# Task:
Working from the top of the listing below, retype each line through the line containing "mi, [uv1, uv2])", both included, with no pictures.

— START OF Information supplied —

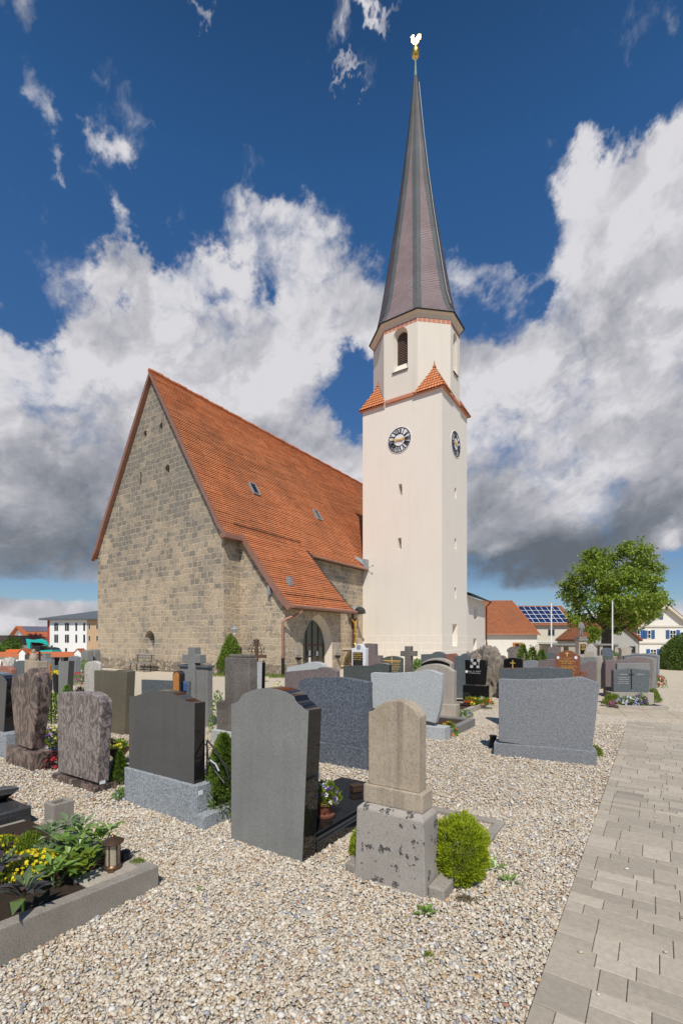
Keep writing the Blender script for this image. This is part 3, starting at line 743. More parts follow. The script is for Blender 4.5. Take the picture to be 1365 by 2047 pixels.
def coursed_roof(b, prof, y0, y1, xmap, course=0.155, lift=0.046, mi=0, seg=8, sag=0.0, y0f=None, y1f=None):
    """tiled slope laid course by course down a profile; xmap maps profile x to local x; each course really overlaps the next"""
    L = prof_len(prof); n = int(round(L / course)); cs = L / n
    rr = random.Random(5)
    for k in range(n):
        s0, s1 = k * cs, (k + 1) * cs + 0.02
        p0, t0 = prof_at(prof, s0); p1, t1 = prof_at(prof, min(s1, L))
        n0 = (-t0[1], t0[0]); n1 = (-t1[1], t1[0])
        if n0[1] < 0: n0 = (-n0[0], -n0[1])
        if n1[1] < 0: n1 = (-n1[0], -n1[1])
        a0 = y0f(p0[0]) if y0f else y0; a1 = y1f(p0[0]) if y1f else y1
        m = max(1, int((a1 - a0) / 1.2))
        for j in range(m):
            ya, yb = a0 + (a1 - a0) * j / m, a0 + (a1 - a0) * (j + 1) / m
            la = lift * (0.8 + 0.5 * rr.random())
            top = (p0[0] + n0[0] * 0.006, p0[1] + n0[1] * 0.006)
            bot = (p1[0] + n1[0] * la, p1[1] + n1[1] * la)
            low = (p1[0] - n1[0] * 0.004, p1[1] - n1[1] * 0.004)
            v = [(xmap(top[0]), ya, top[1]), (xmap(top[0]), yb, top[1]), (xmap(bot[0]), yb, bot[1]), (xmap(bot[0]), ya, bot[1]),
                 (xmap(low[0]), yb, low[1]), (xmap(low[0]), ya, low[1])]
            uv1 = [(ya, -s0), (yb, -s0), (yb, -s0 - cs * 0.98), (ya, -s0 - cs * 0.98)]
            uv2 = [(ya, -s1), (yb, -s1), (yb, -s1 - .01), (ya, -s1 - .01)]
            b.add(v, [(0, 1, 2, 3), (3, 2, 4, 5)], mi, [uv1, uv2])

def build_nave():
    gx = lambda s, z, d: (s, d, z)
    def ell(cx, cz, rx, rz, n=18): return [(cx + rx * math.cos(2 * math.pi * k / n), cz + rz * math.sin(2 * math.pi * k / n)) for k in range(n)]
    gable = [(0, 0.0), (0, 6.9), (XR + 4.86, 8.40), (XR + 3.70, 10.27), (XR + 1.94, 13.16), (XR, 16.28),
             (XR - 1.94, 13.16), (XR - 3.70, 10.27), (XR - 4.86, 8.40), (-11.26, 6.9), (-11.26, 0.0)]
    holes = [(ell(-5.93, 1.66, 0.46, 0.56), 0.55, 0.72), ([(-6.50, 13.08), (-6.24, 13.02), (-6.20, 13.38), (-6.33, 13.46), (-6.50, 13.34)], 0.4, 0.8),
             ([(-5.05, 13.10), (-4.78, 13.08), (-4.76, 13.46), (-4.92, 13.52), (-5.06, 13.36)], 0.4, 0.8),
             ([(-4.55, 10.66), (-4.20, 10.62), (-4.16, 11.02), (-4.38, 11.14), (-4.56, 10.96)], 0.45, 0.8),
             ([(-6.86, 10.42), (-6.70, 10.40), (-6.68, 11.16), (-6.84, 11.18)], 0.4, 0.85)]
    hole_wall('gable_wall', gx, gable, holes, M['ashlar'], church)
    for (poly, d, sp) in holes[1:]:
        b = MB()
        x0 = min(p[0] for p in poly); x1 = max(p[0] for p in poly); z0 = min(p[1] for p in poly); z1 = max(p[1] for p in poly)
        b.add([(x0, d - .02, z0), (x1, d - .02, z0), (x1, d - .02, z1), (x0, d - .02, z1)], [(0, 1, 2, 3)]); b.build('putlog_hole', M['timber'], church)
    w = thing('oval_window', (0, 0, 0)); w.parent = church
    MB().prism(ell(-5.93, 1.66, 0.36, 0.43), 0.45, 0.48).build('pane', M['glass'], w)
    g = MB()
    for k in range(-2, 3): g.tube([(-5.93 + k * 0.13, 0.36, 1.66 - 0.4), (-5.93 + k * 0.13, 0.36, 1.66 + 0.4)], 0.012, 5)
    for k in range(-2, 3): g.tube([(-5.93 - 0.34, 0.35, 1.66 + k * 0.16), (-5.93 + 0.34, 0.35, 1.66 + k * 0.16)], 0.012, 5)
    g.build('bars', M['greymetal'], w)
    # rubble plinth along the gable
    MB().box(-11.42, 0.10, -0.14, 0.10, 0, 0.62).build('plinth', M['rubble'], church, bevel=0.05)
    # side walls; the visible one has a blind arch half hidden by the porch roof
    sx = lambda s, z, d: (-d, s, z)
    niche = arch_poly(7.2, 8.75, 3.2, 5.1, 0.4, 7)
    hole_wall('nave_wall', sx, [(0, 0), (13.04, 0), (13.04, 6.95), (0, 6.95)], [(niche, 0.30, 0.9)], M['ashlar'], church)
    nb = MB(); nb.prism([(7.98 + (p[0] - 7.98) * .95, p[1]) for p in niche], 0, 0.03)
    nb.v = [(-0.27 - y, x, z) for (x, y, z) in nb.v]
    nb.build('blind_arch', M['timber'], church)
    b = MB()
    b.add([(-11.26, 0, 0), (-11.26, NAVE, 0), (-11.26, NAVE, 6.95), (-11.26, 0, 6.95)], [(0, 1, 2, 3)])
    b.add([(0, 17.96, 0), (0, NAVE, 0), (0, NAVE, 6.95), (0, 17.96, 6.95)], [(0, 1, 2, 3)])
    b.add([(0, NAVE, 0), (-11.26, NAVE, 0), (-11.26, NAVE, 6.95), (XR, NAVE, 16.2), (0, NAVE, 6.95)], [(0, 1, 2, 3, 4)])
    b.build('rear_wall', M['ashlar'], church)
    # the roof: two coursed slopes
    b = MB()
    coursed_roof(b, RP, -0.22, NAVE + 0.2, lambda x: XR + x)
    coursed_roof(b, RP, -0.22, NAVE + 0.2, lambda x: XR - x, 0.31)
    roof = b.build('nave_roof', M['roof'], church)
    r = MB()
    for k in range(72):
        y = -0.25 + k * 0.40
        zz = 16.47 + 0.02 * math.sin(k * 1.7)
        r.tube([(XR, y, zz), (XR, y + 0.43, zz + 0.012)], [0.115, 0.135], 10)
    r.build('ridge_cap', M['ridge'], roof, smooth=40)
    # flat copper verges
    for sg in (1, -1):
        v = MB()
        up = [(XR + sg * p[0], p[1] + 0.03) for p in RP]; dn = [(XR + sg * max(0, p[0] - 0.15), p[1] - (0.13 if i else 0.26)) for i, p in enumerate(RP)]
        dn[-1] = (XR + sg * (RP[-1][0] - 0.05), RP[-1][1] - 0.16)
        for i in range(len(RP) - 1):
            v.prism([up[i], up[i + 1], dn[i + 1], dn[i]], -0.235, -0.003)
        v.build('verge_board', M['copper'], roof)
    # eaves box and gutter
    b = MB(); b.box(0.0, 0.34, -0.18, 13.02, 6.66, 6.74)
    b.build('soffit', M['timber'], roof)
    b = MB()
    MB().box(0.05, 0.44, -0.27, 0.98, 6.60, 6.80).build('eaves_box', M['copper'], church)
    b.tube([(0.44, 6.55, 6.70), (0.44, 12.95, 6.70)], 0.075, 10)
    b.build('gutter', M['copper'], church, smooth=40)
    for (ya, yb, d) in ((0.75, 6.0, 5.50), (11.0, 12.9, 4.75)):
        g = MB(); x = XR + d; z = prof_at(RP, prof_len(RP) - (6.02 - d) * 1.25)[0][1] + 0.02
        x = XR + d
        for h in (0.07, 0.15, 0.23): g.tube([(x + 0.05, ya, z + h), (x + 0.05, yb, z + h)], 0.014, 5)
        y = ya
        while y <= yb + 0.01:
            g.tube([(x - 0.10, y, z + 0.05), (x + 0.05, y, z + 0.02), (x + 0.05, y, z + 0.28)], 0.014, 5); y += 0.75
        g.build('snow_guard', M['timber'], roof)
    # roof lights: where the sight lines of their pixels meet the slope
    def roof_hit(px, py):
        best = None
        for i in range(400):
            s = prof_len(RP) * i / 400; (d, z), tt = prof_at(RP, s)
            P = CW(XR + d, 0); y = on_line(P, E2, px); zz = zat(py, P.y + y * E2.y)
            if best is None or abs(zz - z) < best[0]: best = (abs(zz - z), d, y, z, tt)
        return best[1:]
    for (px, py) in ((507, 979), (633, 1031)):
        d, y, z, tt = roof_hit(px, py)
        w = thing('skylight', (XR + d, y, z)); w.parent = roof
        w.rotation_euler = (0, math.atan2(-tt[1], tt[0]), 0)
        f = MB(); f.box(-0.42, 0.42, -0.28, -0.22, 0, 0.14).box(-0.42, 0.42, 0.22, 0.28, 0, 0.14).box(-0.42, -0.36, -0.22, 0.22, 0, 0.14).box(0.36, 0.42, -0.22, 0.22, 0, 0.14)
        f.build('frame', M['greymetal'], w, bevel=0.01); MB().box(-0.36, 0.36, -0.22, 0.22, 0.02, 0.10).build('pane', M['glass'], w)
    # lead flashing where the eaves die into the tower
    b = MB()
    b.add([(-0.75, 11.75, 8.12), (-0.75, 13.03, 8.12), (0.50, 13.03, 6.98), (0.36, 12.5, 6.98)], [(0, 1, 2, 3)])
    b.box(0.30, 0.50, 12.55, 13.03, 6.66, 7.4)
    b.build('flashing', M['greymetal'], church)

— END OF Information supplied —

# Finished answer:
Keep writing the Blender script for this image. This is part 3, starting at line 743. More parts follow. The script is for Blender 4.5. Take the picture to be 1365 by 2047 pixels.
def coursed_roof(b, prof, y0, y1, xmap, course=0.155, lift=0.046, mi=0, seg=8, sag=0.0, y0f=None, y1f=None):
    """tiled slope laid course by course down a profile; xmap maps profile x to local x; each course really overlaps the next"""
    L = prof_len(prof); n = int(round(L / course)); cs = L / n
    rr = random.Random(5)
    for k in range(n):
        s0, s1 = k * cs, (k + 1) * cs + 0.02
        p0, t0 = prof_at(prof, s0); p1, t1 = prof_at(prof, min(s1, L))
        n0 = (-t0[1], t0[0]); n1 = (-t1[1], t1[0])
        if n0[1] < 0: n0 = (-n0[0], -n0[1])
        if n1[1] < 0: n1 = (-n1[0], -n1[1])
        a0 = y0f(p0[0]) if y0f else y0; a1 = y1f(p0[0]) if y1f else y1
        m = max(1, int((a1 - a0) / 1.2))
        for j in range(m):
            ya, yb = a0 + (a1 - a0) * j / m, a0 + (a1 - a0) * (j + 1) / m
            la = lift * (0.8 + 0.5 * rr.random())
            top = (p0[0] + n0[0] * 0.006, p0[1] + n0[1] * 0.006)
            bot = (p1[0] + n1[0] * la, p1[1] + n1[1] * la)
            low = (p1[0] - n1[0] * 0.004, p1[1] - n1[1] * 0.004)
            v = [(xmap(top[0]), ya, top[1]), (xmap(top[0]), yb, top[1]), (xmap(bot[0]), yb, bot[1]), (xmap(bot[0]), ya, bot[1]),
                 (xmap(low[0]), yb, low[1]), (xmap(low[0]), ya, low[1])]
            uv1 = [(ya, -s0), (yb, -s0), (yb, -s0 - cs * 0.98), (ya, -s0 - cs * 0.98)]
            uv2 = [(ya, -s1), (yb, -s1), (yb, -s1 - .01), (ya, -s1 - .01)]
            b.add(v, [(0, 1, 2, 3), (3, 2, 4, 5)], mi, [uv1, uv2])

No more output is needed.